Konsequenterweise geht dieser globale Zugriff mit einer Provinzialisierung des aschkenasisch-westeuropäischen Judentums einher, das lange (und teilweise noch heute) als prototypisches Judentum galt. So finden zwar jüdische Aufklärung und Emanzipation, Hofjuden und Zionismus mit ca. vier von 20 Kapiteln immer dann gebührend Beachtung, wenn sie für die historische Entwicklung im Ganzen von Bedeutung waren. In Wertung und Skizzierung des kulturellen wie mobilen Transfers stehen für die europäische Geschichte der Frühen Neuzeit und Neuzeit Sepharden wie ost-und süd(ost)europäisches Judentum signifikanter im Zentrum als das bislang geschehen ist. Selbst der Schoah wird lediglich noch ein sehr zentrales Kapitel gewidmet. Damit schreibt Brenners Darstellung nicht zuletzt gegen eine Perzeption an, jüdische Geschichte vorzugsweise virtuell und über die ebenso leidvollen wie ambivalenten Entwicklungen des 20. und 21. Jahrhunderts zu denken.

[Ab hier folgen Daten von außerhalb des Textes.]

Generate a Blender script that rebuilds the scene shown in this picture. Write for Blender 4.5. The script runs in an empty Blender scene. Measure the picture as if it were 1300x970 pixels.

Der mit jüdischer Geschichte vertraute Leser wird kaum etwas vermissen. Die "Kleine jüdische Geschichte" behandelt die klassischen Themen, ob Messianismus, Chassidismus, moderne Geistesgeschichte oder Sozialismus. Die differenzierte wie historisierende Darstellung der Verwobenheit von Recht, Religion und jüdischer Kultur verweist einmal mehr auf Leerstellen in der Forschung, die entstehen, wenn jüdische Geschichte nur mehr allgemein historisiert daherkommt. Anschaulich wird der Gang durch die Jahrhunderte zudem durch die Integration von Erzählungen und Mythen bzw. mikrogeschichtlichen Miniaturen, die Paradoxien historischer Entwicklung verdeutlichen. Besonders prägnant zeigt dies der Auftakt des letzten zeitgeschichtlichen Kapitels, das mit dem auf Julius Streichers persönlichem Gelände errichteten Kibbuz beginnt; gerade jener wurde für Überlebende Zufluchtsort wie Startpunkt eines neuen Lebens.
Sehr positiv hervorzuheben ist die enge Einbindung von Bildmaterial in die Gesamtdarstellung. Das gilt nicht nur für die schöne Idee, die einzelnen Kapitel mit zeitgenössischen Haggadot zu eröffnen. Ob in der modernen Darstellung eines schwarzen Moses, Gemälden aus der Zeit des sozialistischen Realismus oder der neuen Sachlichkeit, die Fotografien, Plakate und Bilder brechen, unterstreichen oder vervielfältigen die Lektüreeindrücke.
Der Monografie ist eine nützliche Kurzbibliografie wichtiger Gesamtdarstellungen jüdischer Geschichte beigefügt sowie im Anhang eine Liste von Klassikern sowie jüngeren Studien zu einzelnen Epochen. Wirtschaftliche Gründe mögen für die relative Kürze dieser Auflistung verantwortlich gewesen sein. Dass Brenners Gesamtdarstellung sich jedoch auf weitere Überblicks- und Epochenkompendien bezieht, unterstreicht ironischerweise eher die Zirkularität von Publikationsformen. Dieses Buch, das als Kompendium, für die Lehre, die große Perspektive oder zum Schmökern Eingang in die Forschungspraxis finden wird, also auch Arbeitsmittel ist, hätte deshalb um eine Liste wichtiger internationaler und nationaler Zeitschriften sowie ebensolcher Datenbanken ergänzt werden können.
Anmerkung:
[1] David Biale (ed.): Cultures of the Jews. A New History, New York 2002.